• [Given instruction]: Quote, verbatim, all material below, without pictures.
--
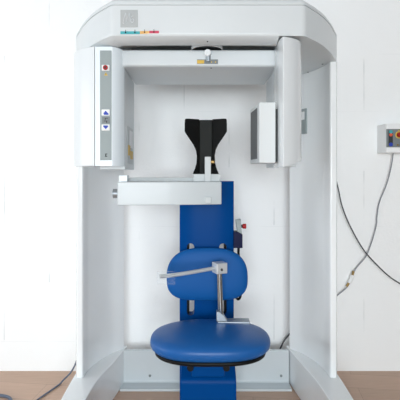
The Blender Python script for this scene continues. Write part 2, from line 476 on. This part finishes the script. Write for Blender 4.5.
# control panel on the tube housing
PF = 2.05
cp = finish('control_panel', boxbm(-0.4659, -0.4119, PF-.002, PF+.004, 1.4036, 1.9161), 'strip', xr, bevel=.0015)
def key(cx, cy, w_, h_, name='button', m='white'):
    return finish(name, boxbm(XC(cx)-w_/2, XC(cx)+w_/2, PF-.006, PF, ZC(cy)-h_/2, ZC(cy)+h_/2), m, cp, bevel=.0025)
def XC(px): return (px-200)/440*2.05
def ZC(py): return 1.35+(172-py)/440*2.05
key(105.8, 68, .036, .028, 'stop_button_plate')
bm = cylbm((XC(105.8), PF-.006, ZC(68)), (XC(105.8), PF-.013, ZC(68)), .0115, seg=24)
finish('stop_button', bm, 'red', cp, bevel=.002)
finish('stop_button_centre', cylbm((XC(105.8), PF-.013, ZC(68)), (XC(105.8), PF-.0145, ZC(68)), .005, seg=16), 'dark', cp)
def tri(cx, cy, w_, h_, up, m, name, y0=PF-.003, y1=PF):
    s = 1 if up else -1
    q = [(XC(cx)-w_/2, ZC(cy)-s*h_/2), (XC(cx)+w_/2, ZC(cy)-s*h_/2), (XC(cx), ZC(cy)+s*h_/2)]
    bm = bmesh.new(); loft(bm, [[(x, y0, z) for x, z in q], [(x, y1, z) for x, z in q]])
    return finish(name, bm, m, cp)
tri(106, 74, .017, .015, True, 'yellow', 'warning_sign')
bm = boxbm(XC(106)-.001, XC(106)+.001, PF-.004, PF, ZC(74.2), ZC(73.3)); box(bm, XC(106)-.001, XC(106)+.001, PF-.004, PF, ZC(75), ZC(74.6))
finish('exclamation_mark', bm, 'dark', cp)
key(105.8, 112.6, .038, .029); tri(106, 112.3, .024, .013, True, 'btnblue', 'up_arrow', PF-.0075, PF-.004)
finish('arrow_bar', boxbm(XC(104.2), XC(108.8), PF-.0075, PF-.004, ZC(115), ZC(113.7)), 'btnblue', cp)
key(105.8, 127.6, .038, .029); tri(106, 128, .024, .013, False, 'btnblue', 'down_arrow', PF-.0075, PF-.004)
finish('arrow_bar', boxbm(XC(103.6), XC(108.2), PF-.0075, PF-.004, ZC(126.6), ZC(125.6)), 'btnblue', cp)
finish('display', boxbm(XC(102.2), XC(110), PF-.003, PF, ZC(123.5), ZC(117)), 'midgrey', cp)
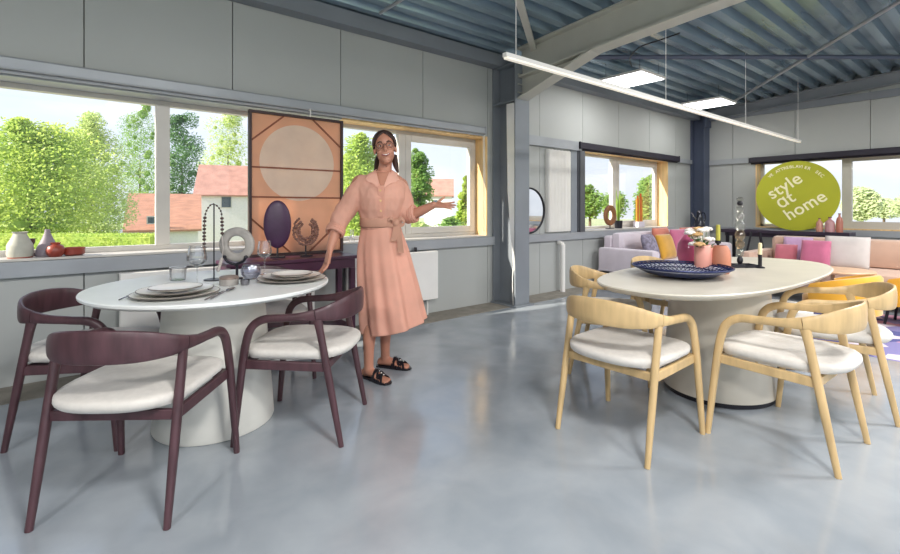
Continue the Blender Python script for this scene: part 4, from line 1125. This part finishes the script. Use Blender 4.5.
# collar lapels, v neck and placket laid onto the bodice
from mathutils.bvhtree import BVHTree
bvh = BVHTree.FromPolygons([v.co.copy() for v in top.data.vertices], [tuple(p.vertices) for p in top.data.polygons])
def front(x, z, off):
    h = bvh.ray_cast(Vector((x, -1, z)), Vector((0, 1, 0)))
    if h[0] is None: return Vector((x, .03, z))
    return Vector((x, min(h[0].y, .06) - off, z))
nx = -.036
def patch(name, rows, off, mat, par, thick=.006):
    g = MB(); rings = []
    for (xa, za), (xb, zb) in rows:
        a_ = [front(xa + (xb - xa) * q / 6, za + (zb - za) * q / 6, off) for q in range(7)]
        rings.append(a_ + [p + Vector((0, thick, 0)) for p in reversed(a_)])
    g.loft(rings); return g.build(name, mat, par, angle=60)
def lerp2(a, b, n): return [(a[0] + (b[0] - a[0]) * i / n, a[1] + (b[1] - a[1]) * i / n) for i in range(n + 1)]
Lr = lerp2((nx - .050, 1.474), (nx + .004, 1.325), 8); Rr = lerp2((nx + .052, 1.474), (nx + .010, 1.325), 8)
patch('neckline_skin', list(zip(Lr, Rr)), .004, M_skin, body)
M_col = pm('pale peach collar', '#f3bda8', .8, var=.04, thin=.2)
for s in (-1, 1):
    inn = lerp2((nx + s * .052, 1.480), (nx + .007 + s * .004, 1.32), 10)
    out = spline([(nx + s * .098, 1.452), (nx + s * .112, 1.420), (nx + s * .098, 1.385), (nx + s * .060, 1.372), (nx + s * .030, 1.345), (nx + .007 + s * .010, 1.318)], 2)
    patch('collar', list(zip(inn, out)), .011, M_col, top)
g = MB(); g.loft([[Vector((-.034 + dx, -.112 + dy, 1.355)) for dx, dy in ((-.022, .004), (.022, .0), (.022, .008), (-.022, .012))], [Vector((-.036 + dx, -.108 + dy, 1.27)) for dx, dy in ((-.022, .0), (.022, -.002), (.022, .01), (-.022, .012))], [Vector((-.045 + dx, -.078 + dy, 1.14)) for dx, dy in ((-.022, .0), (.022, -.004), (.022, .01), (-.022, .012))]])
g.build('placket', M_dress, top)
g = MB()
for z, y in ((1.32, -.116), (1.25, -.109), (1.18, -.094)): g.lathe([(.001, 0), (.007, 0), (.007, .004), (.001, .004)], c=(-.037, y, z), n=12, M=Matrix.Rotation(PI / 2, 4, 'X'))
g.build('buttons', M_wood, top)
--
• [Response]:
The Blender Python script for this scene continues. Write part 2, from line 476 on. This part finishes the script. Write for Blender 4.5.
# control panel on the tube housing
PF = 2.05
cp = finish('control_panel', boxbm(-0.4659, -0.4119, PF-.002, PF+.004, 1.4036, 1.9161), 'strip', xr, bevel=.0015)
def key(cx, cy, w_, h_, name='button', m='white'):
    return finish(name, boxbm(XC(cx)-w_/2, XC(cx)+w_/2, PF-.006, PF, ZC(cy)-h_/2, ZC(cy)+h_/2), m, cp, bevel=.0025)
def XC(px): return (px-200)/440*2.05
def ZC(py): return 1.35+(172-py)/440*2.05
key(105.8, 68, .036, .028, 'stop_button_plate')
bm = cylbm((XC(105.8), PF-.006, ZC(68)), (XC(105.8), PF-.013, ZC(68)), .0115, seg=24)
finish('stop_button', bm, 'red', cp, bevel=.002)
finish('stop_button_centre', cylbm((XC(105.8), PF-.013, ZC(68)), (XC(105.8), PF-.0145, ZC(68)), .005, seg=16), 'dark', cp)
def tri(cx, cy, w_, h_, up, m, name, y0=PF-.003, y1=PF):
    s = 1 if up else -1
    q = [(XC(cx)-w_/2, ZC(cy)-s*h_/2), (XC(cx)+w_/2, ZC(cy)-s*h_/2), (XC(cx), ZC(cy)+s*h_/2)]
    bm = bmesh.new(); loft(bm, [[(x, y0, z) for x, z in q], [(x, y1, z) for x, z in q]])
    return finish(name, bm, m, cp)
tri(106, 74, .017, .015, True, 'yellow', 'warning_sign')
bm = boxbm(XC(106)-.001, XC(106)+.001, PF-.004, PF, ZC(74.2), ZC(73.3)); box(bm, XC(106)-.001, XC(106)+.001, PF-.004, PF, ZC(75), ZC(74.6))
finish('exclamation_mark', bm, 'dark', cp)
key(105.8, 112.6, .038, .029); tri(106, 112.3, .024, .013, True, 'btnblue', 'up_arrow', PF-.0075, PF-.004)
finish('arrow_bar', boxbm(XC(104.2), XC(108.8), PF-.0075, PF-.004, ZC(115), ZC(113.7)), 'btnblue', cp)
key(105.8, 127.6, .038, .029); tri(106, 128, .024, .013, False, 'btnblue', 'down_arrow', PF-.0075, PF-.004)
finish('arrow_bar', boxbm(XC(103.6), XC(108.2), PF-.0075, PF-.004, ZC(126.6), ZC(125.6)), 'btnblue', cp)
finish('display', boxbm(XC(102.2), XC(110), PF-.003, PF, ZC(123.5), ZC(117)), 'midgrey', cp)
Continue the Blender Python script for this scene: part 4, from line 1125. This part finishes the script. Use Blender 4.5.
# collar lapels, v neck and placket laid onto the bodice
from mathutils.bvhtree import BVHTree
bvh = BVHTree.FromPolygons([v.co.copy() for v in top.data.vertices], [tuple(p.vertices) for p in top.data.polygons])
def front(x, z, off):
    h = bvh.ray_cast(Vector((x, -1, z)), Vector((0, 1, 0)))
    if h[0] is None: return Vector((x, .03, z))
    return Vector((x, min(h[0].y, .06) - off, z))
nx = -.036
def patch(name, rows, off, mat, par, thick=.006):
    g = MB(); rings = []
    for (xa, za), (xb, zb) in rows:
        a_ = [front(xa + (xb - xa) * q / 6, za + (zb - za) * q / 6, off) for q in range(7)]
        rings.append(a_ + [p + Vector((0, thick, 0)) for p in reversed(a_)])
    g.loft(rings); return g.build(name, mat, par, angle=60)
def lerp2(a, b, n): return [(a[0] + (b[0] - a[0]) * i / n, a[1] + (b[1] - a[1]) * i / n) for i in range(n + 1)]
Lr = lerp2((nx - .050, 1.474), (nx + .004, 1.325), 8); Rr = lerp2((nx + .052, 1.474), (nx + .010, 1.325), 8)
patch('neckline_skin', list(zip(Lr, Rr)), .004, M_skin, body)
M_col = pm('pale peach collar', '#f3bda8', .8, var=.04, thin=.2)
for s in (-1, 1):
    inn = lerp2((nx + s * .052, 1.480), (nx + .007 + s * .004, 1.32), 10)
    out = spline([(nx + s * .098, 1.452), (nx + s * .112, 1.420), (nx + s * .098, 1.385), (nx + s * .060, 1.372), (nx + s * .030, 1.345), (nx + .007 + s * .010, 1.318)], 2)
    patch('collar', list(zip(inn, out)), .011, M_col, top)
g = MB(); g.loft([[Vector((-.034 + dx, -.112 + dy, 1.355)) for dx, dy in ((-.022, .004), (.022, .0), (.022, .008), (-.022, .012))], [Vector((-.036 + dx, -.108 + dy, 1.27)) for dx, dy in ((-.022, .0), (.022, -.002), (.022, .01), (-.022, .012))], [Vector((-.045 + dx, -.078 + dy, 1.14)) for dx, dy in ((-.022, .0), (.022, -.004), (.022, .01), (-.022, .012))]])
g.build('placket', M_dress, top)
g = MB()
for z, y in ((1.32, -.116), (1.25, -.109), (1.18, -.094)): g.lathe([(.001, 0), (.007, 0), (.007, .004), (.001, .004)], c=(-.037, y, z), n=12, M=Matrix.Rotation(PI / 2, 4, 'X'))
g.build('buttons', M_wood, top)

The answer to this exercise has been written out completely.